Кроме того, Конфуций говорил, что следует «слушать много и отбрасывать сомнительное… много наблюдать и отбрасывать приводящее в смущение». Рамки наблюдения и опыта должны быть максимально широки, хотя жизненно важным остается отказ от всего сомнительного в опыте. Скрытый смысл этой фразы близок тому, что выражено в процитированных выше словах о процессе, родственном чистому знанию, но все же стоящем ниже его: «Много слушая, выбирать из этого лучшее и следовать этому, много наблюдая, постигать – второстепенное знание». Термин «опыт», покрывающий визуальный и акустический опыт, включает изучение книг, например «Стихов» и «Писаний», в которых подробно описана цивилизация Китая древних времен, а также обучение у старших – у наставника или у деревенского старейшины. И то и другое несло большую нагрузку традиции, передававшейся с давних пор.
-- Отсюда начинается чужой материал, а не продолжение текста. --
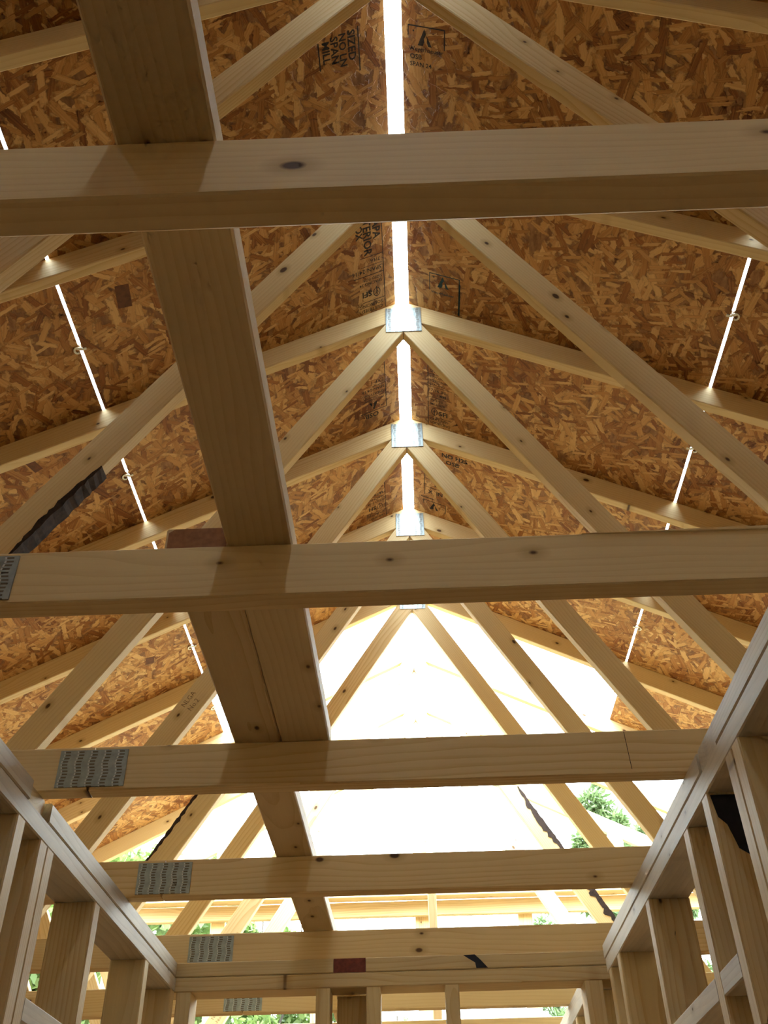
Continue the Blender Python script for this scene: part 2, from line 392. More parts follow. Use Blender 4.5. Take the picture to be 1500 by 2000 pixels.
stamp(-1, 1.372, -0.082, [('text', 'SIZED', (0.028, -0.115), 0.034, math.pi / 2), ('text', 'NO LN', (0.056, -0.112), 0.031, math.pi / 2), ('text', 'SPAN', (0.083, -0.108), 0.033, math.pi / 2), ('text', 'MILL', (0.110, -0.10), 0.032, math.pi / 2),
                          ('line', (-0.006, 0.01), (-0.006, -0.12), 0.004), ('line', (0.122, -0.02), (0.122, -0.10), 0.004)], M_INK, flip=True)
stamp(-1, 2.262, -0.036, [('line', (0, 0.02), (0, -0.42), 0.003), ('text', 'CERTIFIED', (0.01, 0.004), 0.019), ('text', 'SOURCING', (0.01, -0.018), 0.019), ('line', (0, -0.028), (0.09, -0.028), 0.0025)]
      + leaf(0.032, -0.060) + [('text', 'SFI', (0.052, -0.074), 0.034), ('text', 'SPACING 24', (0.008, -0.112), 0.017), ('text', 'SIZED FOR', (0.008, -0.13), 0.016), ('line', (0, -0.142), (0.12, -0.142), 0.003),
         ('text', 'SPAN 24/16', (0.008, -0.172), 0.024), ('line', (0, -0.182), (0.09, -0.182), 0.002), ('text', '7/16', (0.012, -0.208), 0.022), ('line', (0, -0.22), (0.09, -0.22), 0.0025),
         ('text', 'EXTERIOR', (0.072, -0.42), 0.042, math.pi / 2), ('text', 'APA', (0.035, -0.36), 0.04, math.pi / 2), ('text', 'COX', (0.10, -0.38), 0.036, math.pi / 2)], M_INK, flip=True)
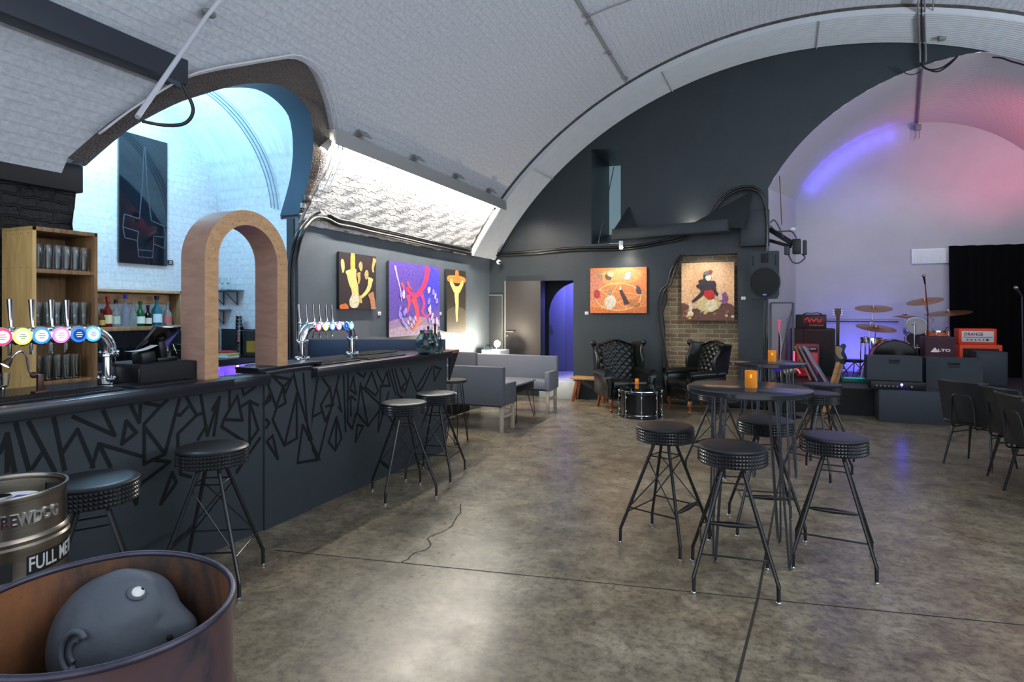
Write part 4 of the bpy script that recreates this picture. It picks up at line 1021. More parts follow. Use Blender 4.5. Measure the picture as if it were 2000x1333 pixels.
MB().box((-4.70, 7.88, .62), (.14, .96, .60), None, .03).build('backrest', FABRIC, t, world=True)
MB().box((-4.48, 7.88, .34), (.46, .96, .20), None, .03).build('seat', FABRIC, t, world=True)
MB().box((-4.48, 8.40, .62), (.52, .09, .56), None, .02).build('arm', FABRIC, t, world=True)
MB().box((-4.52, 7.88, .12), (.42, .92, .24), None, .01).build('plinth', BLACKM, t, world=True)
t = thing('coffee_table', 'low black coffee table on thin hairpin legs between the two sofas', 'coffee table', (-3.66, 7.72, 0))
MB().box((-3.66, 7.72, .545), (1.12, .76, .022), None, .003).build('tabletop', mat('grey_gloss_top', (120, 122, 128), .25), t, world=True)
MB().box((-3.66, 7.72, .485), (1.08, .72, .098), None, .004).build('drawer_box', BLACK, t, world=True)
for sx in (-1, 1):
    for sy in (-1, 1):
        T = Vector((-3.66+sx*.49, 7.72+sy*.30, .436)); B = Vector((-3.66+sx*.55, 7.72+sy*.345, .008)); n = Vector((.05, 0, 0)); k = Vector((0, .04*sy, 0))
        MB().tube([T+n, B+n*.2+Vector((0, 0, .03)), B, B-n*.2+Vector((0, 0, .03)), T-n], .006, 6).build('leg', TUBEB, t, world=True)
# small oak bench by the door
t = thing('wooden_bench', 'small oak bench with splayed legs left of the leather wing chair', 'bench', (-2.78, 9.88, 0))
MB().box((-2.78, 9.88, .40), (.62, .30, .04), None, .008).build('bench_top', OAK, t, world=True)
for sx in (-1, 1):
    for sy in (-1, 1): MB().bar((-2.78+sx*.20, 9.88+sy*.09, .382), (-2.78+sx*.27, 9.88+sy*.12, 0), .05, .04, .004).build('leg', LEGW, t, world=True)
# white plinth with the work lamp and a jar
t = thing('white_plinth', 'white box plinth behind the light grey sofa', 'plinth', (-4.42, 9.55, 0))
MB().box((0, 0, .435), (.36, .40, .87), None, .004).build('plinth_box', WHITE, t)
t = thing('work_lamp', 'bright bare work lamp standing on the white plinth', 'lamp', (-4.36, 9.45, .87))
m = MB(); m.cyl((0, 0, 0), .05, .012, 16); m.tube([(0, 0, .01), (0, .02, .10)], .008, 8); m.build('lamp_stand', STEELP, t)
m = MB(); m.lathe([(.02, .08), (.05, .05), (.065, .0), (.06, .0), (.045, .048), (.0, .06)], (0, .03, .11), 20, Matrix.Rotation(radians(-90), 4, 'X')); m.build('lamp_head', STEELP, t)
MB().ball((0, -.0, .11), .032, 14, 10).build('bulb', emat('work_bulb', (255, 236, 205), 160), t)
o = MB().lathe([(0, 0), (.06, 0), (.08, .02), (.085, .06), (.06, .085), (.06, .095), (.055, .095), (.055, .083), (.078, .058), (.072, .022), (0, .01)], (0, 0, 0), 24).build('glass_bowl', GLASSB)
o.location = (-4.52, 9.45, .87); tag(o, 'squat glass bowl next to the work lamp on the white plinth', 'bowl')

# ------------------------------------------------------------------ black chairs at the right
def make_chair(lab, loc, rz):
    """faces local +Y"""
    t = thing('dining_chair', lab, 'chair', loc, rz, 'black vinyl chairs at the right edge')
    def sh(u, v, d=0):
        x = (u-.5)*.46*(1-.06*v); z = .46+.40*v; return (x, -.20-.10*v-.055*(1-(2*u-1)**2)+d+.02*(1-v), z)
    m = MB(); m.grid(lambda u, v: sh(u, v), 14, 10); m.grid(lambda u, v: sh(u, v, .035), 14, 10)
    n = 14
    ring = [(sh(i/n, 1), sh(i/n, 1, .035)) for i in range(n+1)]+[(sh(1, 1-i/10), sh(1, 1-i/10, .035)) for i in range(1, 11)]+[(sh(1-i/n, 0), sh(1-i/n, 0, .035)) for i in range(1, n+1)]+[(sh(0, i/10), sh(0, i/10, .035)) for i in range(1, 11)]
    vs = [a for a, b in ring]+[b for a, b in ring]; k = len(ring); m.add(vs, [(i, i+1, k+i+1, k+i) for i in range(k-1)])
    m.build('backrest', VINYL, t, angle=50)
    m = MB(); m.tube([Vector(a).lerp(Vector(b), .5) for a, b in ring], .012, 8, closed=True); m.build('back_piping', VINYL, t)
    m = MB(); m.box((0, .02, .445), (.45, .44, .055), None, .022); m.build('seat', VINYL, t)
    m = MB(); m.tube(catmull([(-.10, .0, .405), (-.10, -.20, .40), (-.105, -.268, .43), (-.10, -.282, .60), (-.085, -.300, .70), (-.05, -.309, .735), (.05, -.309, .735), (.085, -.300, .70), (.10, -.282, .60), (.105, -.268, .43), (.10, -.20, .40), (.10, .0, .405)], 4), .008, 8); m.build('back_tube', TUBEB, t)
    for sx in (-1, 1):
        for sy in (-1, 1):
            m = MB(); m.tube([(sx*.16, .02+sy*.15, .42), (sx*.215, .01+sy*.22, 0)], [.014, .009], 8); m.build('leg', TUBEB, t)
        m = MB(); m.tube([(sx*.175, -.16, .32), (sx*.175, .20, .32)], .007, 6); m.build('side_rail', TUBEB, t)
    m = MB(); m.tube([(-.172, .18, .34), (.172, .18, .34)], .007, 6); m.build('cross_rail', TUBEB, t)
    return t
ch = None
for x, y, rz, lab in [(1.98, 7.30, -42, 'black vinyl chair seen from behind in front of the stage boxes'), (2.21, 6.78, -68, 'second black chair of the right edge row, counted from the stage boxes'), (2.17, 6.24, -72, 'third black chair of the right edge row, counted from the stage boxes'), (2.18, 5.68, -80, 'nearest black chair of the right edge row, cut off by the picture edge')]:
    if ch is None: ch = make_chair(lab, (x, y, 0), radians(rz))
    else: dup(ch, (x, y, 0), radians(rz), lab)
t = thing('side_table', 'low pale edged table at the right edge among the black chairs', 'table', (2.85, 6.55, 0))
MB().box((0, 0, .73), (.62, 1.2, .03), None, .004).build('tabletop', TTOP, t)
MB().box((0, 0, .712), (.625, 1.205, .008)).build('steel_edge', CHROME, t)
for sx in (-1, 1):
    for sy in (-1, 1): MB().tube([(sx*.27, sy*.55, .71), (sx*.27, sy*.55, 0)], .014, 8).build('leg', TUBEB, t)
# ------------------------------------------------------------------ stage equipment (stage top z .45)
ZS = .45
def amp(name, lab, cat, p0, p1, Y, depth, body, front, fr=.05, group=None):
    """box with front face at Y spanning p0..p1 = (x,z)"""
    t = thing(name, lab, cat, ((p0[0]+p1[0])/2, Y+depth/2, p0[1]), 0, group)
    w, h = p1[0]-p0[0], p1[1]-p0[1]
    m = MB(); m.box((0, 0, h/2), (w, depth, h), None, .012); m.build('cabinet', body, t)
    return t, w, h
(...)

Тем не менее, учение не состоит в простом запоминании всех древних традиций без разбора. Учение или познание – это устранение из древних традиций всех неоднозначных и дурных элементов и отбор правильного и нравственного. Этими словами Конфуций ясно показывает, что он не принимает безусловно и безоговорочно всю традицию древности – ее он также оценивает критически. Теперь следует рассмотреть те принципы, на которых он основывался при своем отборе лучшего из древней традиции.
Во времена Конфуция полагали, что две династии – Ся и Инь – предшествовали царству Чжоу; это представление отразилось в его словах «Я могу рассказать о ритуале Ся и Инь…». Он действительно часто обсуждал ритуал двух предшествующих династий, но при этом не считал их золотым веком. Он не стремился к восстановлению идеального устройства, существовавшего при дворах правителей Ся и Инь. Так, однажды он воскликнул: «Чжоу, основывающаяся на традициях двух династий, так богата культурой! Я следую Чжоу». Таким образом, он не призывал вернуться к системе ритуалов двух предшествующих династий: вместо этого он искал образец близко к себе – в установлениях династии Чжоу.